Archive for April 30th, 2008
April 30th, 2008
The political sophisticates who figure that the flap over the Rev. Jeremiah Wright has pretty well doomed Barack Obama’s presidential candidacy had better think again.
The latest Wall Street Journal-NBC poll SHOWS that Americans are more troubled by the relationship between two other men.
Guess who.
POSTSCRIPT: That same poll shows Obama with a national lead of 3 percentage points over Hillary Clinton and 3 percentage points over John McCain. THIS OTHER POLL shows Obama leading Hillary by 8 percentage points and tied with John McCain.
Yeah, that Rev. Wright stuff is just killing him, isn’t it? Maybe he should get out of the race.
UPDATE: Pat Buchanan tonight on MSNBC:
”If President Bush is more unpopular than the Reverend Wright, the Republicans are in a lot of trouble.”
Maybe George Stephanopoulos will ask this question the next time he interviews McCain: “Do you think President Bush loves America as much as you do?
UPDATE II: Jonathan Martin of Politico is out with THIS REPORT, which includes the following passage about sentiments among Republican activists:
“From top to bottom, from McCain down to the youthful campaign and party staffers who work nearly around the clock to get him elected, the working assumption seems to be that the Democratic contest is over and Obama has won.
“Even when Clinton attacks McCain, President Bush or GOP policies, the response is either outright silence or snarky, dismissive ridicule about a failed campaign barely relevant enough to merit a response.”
UPDATE III: And then there’s THIS GOOD NEWS for Obama.
April 30th, 2008

That Clinton-McCain gas-tax holiday scheme is getting THUMBS DOWN from leading economic and political pundits.
Can you say “panderers,” boys and girls?
POSTSCRIPT: It seems appropriate that I re-post this video of a speech in which Barack Obama addresses the gas-tax issue:
April 30th, 2008

Five years! Time flies, doesn’t it?
That means we have only 95 years left in Iraq, by John McCain’s figuring.
But let’s be fair. The White House SAYS the big sign on the big ship was some kind of abbreviation for something else.
UPDATE: Here’s a “Mission Accomplished” ad from those fine folks at MoveOn.org:
April 30th, 2008
This went so well yesterday, I thought I’d give it another whirl.
I’m off to do a radio gig with Ken DeCoster on WNTA this morning, and I’ve got errands to run.

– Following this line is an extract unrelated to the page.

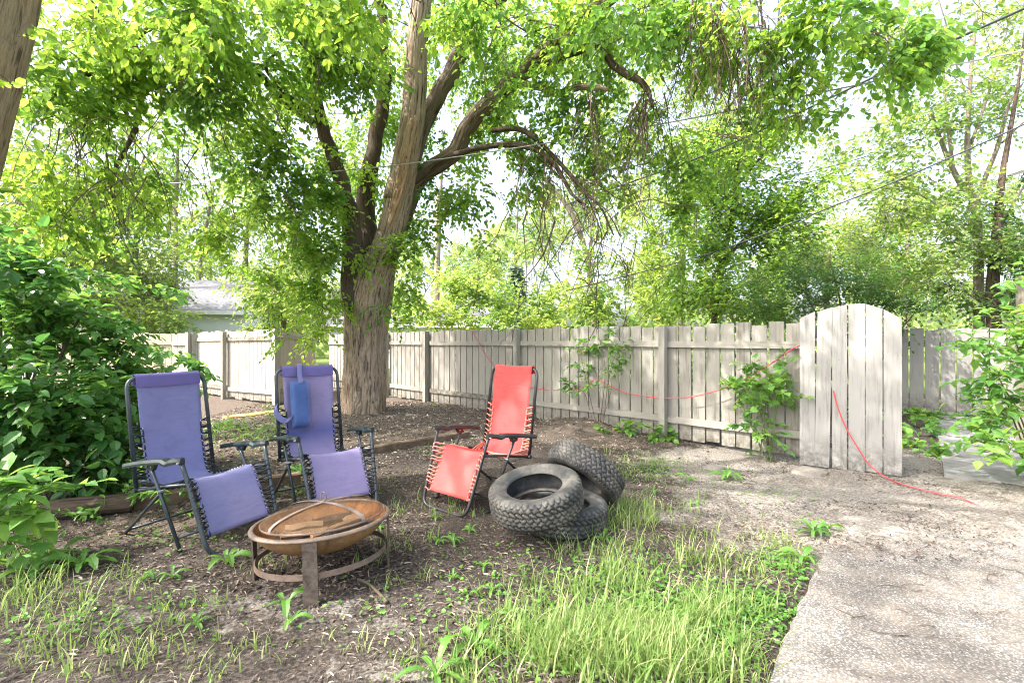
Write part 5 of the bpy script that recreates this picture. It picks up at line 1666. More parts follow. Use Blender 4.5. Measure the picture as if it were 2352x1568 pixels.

Chat among yourselves in my absence.
April 30th, 2008
I don’t mean to dance on the Rev. Jerry Falwell’s grave, but I have to wonder why John McCain has yet to explain exactly why he embraced the infamous TV preacher when it was widely known that Falwell had blamed America for Sept. 11 (a verbatim reminder of which is PROVIDED by Chuck Sweeny this morning on his blog).
When McCain first ran for president back in 2000 as a maverick Republican who suffered fools badly, he denounced Falwell and the Rev. Pat Robertson as “agents of intolerance” and faulted George W. Bush for being too friendly with them.
But as the saying goes, that was then, and this is now. When McCain decided to run for president again this year, he cast himself as less a maverick and more a reliably conservative Republican. Accordingly, he made up with Falwell and Robertson and even deigned to deliver the commencement address at Falwell’s Liberty University (see photo above).
This was despite Falwell’s well-known record of outrageous utterances, not the least outrageous of which was the aforementioned blaming of America for 9/11.
Here are few others:
Back in the ’80s, after Southern Baptist Convention President Bailey Smith told a Religious Right gathering that “God Almighty does not hear the prayer of a Jew,” Falwell offered an identical view. “I do not believe,” he told reporters, “that God answers the prayer of any unredeemed Gentile or Jew.”
Also in the ’80s, Falwell lost a lawsuit that stemmed from his having condemned the gay-friendly Metropolitan Community Churches as “brute beasts” and “a vile and Satanic system” that will “one day be utterly annihilated and there will be a celebration in heaven.” His attorney, without any disagreement from Falwell, said the Jewish judge in the case was prejudiced against Christians.
In 1993, despite his promise to Jewish groups to stop referring to America as a “Christian nation,” Falwell gave a sermon in which he said, “We must never allow our children to forget that this is a Christian nation. We must take back what is rightfully ours.”
In 1999, Falwell told a pastors’ conference in Kingsport, Tenn., that the Antichrist prophesied in the Bible is alive today and “of course he’ll be Jewish.”
John McCain has never renounced, rejected or disowned these and countless other bigoted statements made by Falwell — at least not since he decided that the road to the Republican presidential nomination ran through the precincts of the Religious Right.
Nor have the media made nearly the fuss over McCain’s relationship with Falwell (and other such crackpots) as they have over Barack Obama and the Rev. Jeremiah Wright?
Falwell’s dead now, but his hateful legacy lives on. And John McCain says nothing about its poisonous effect on America.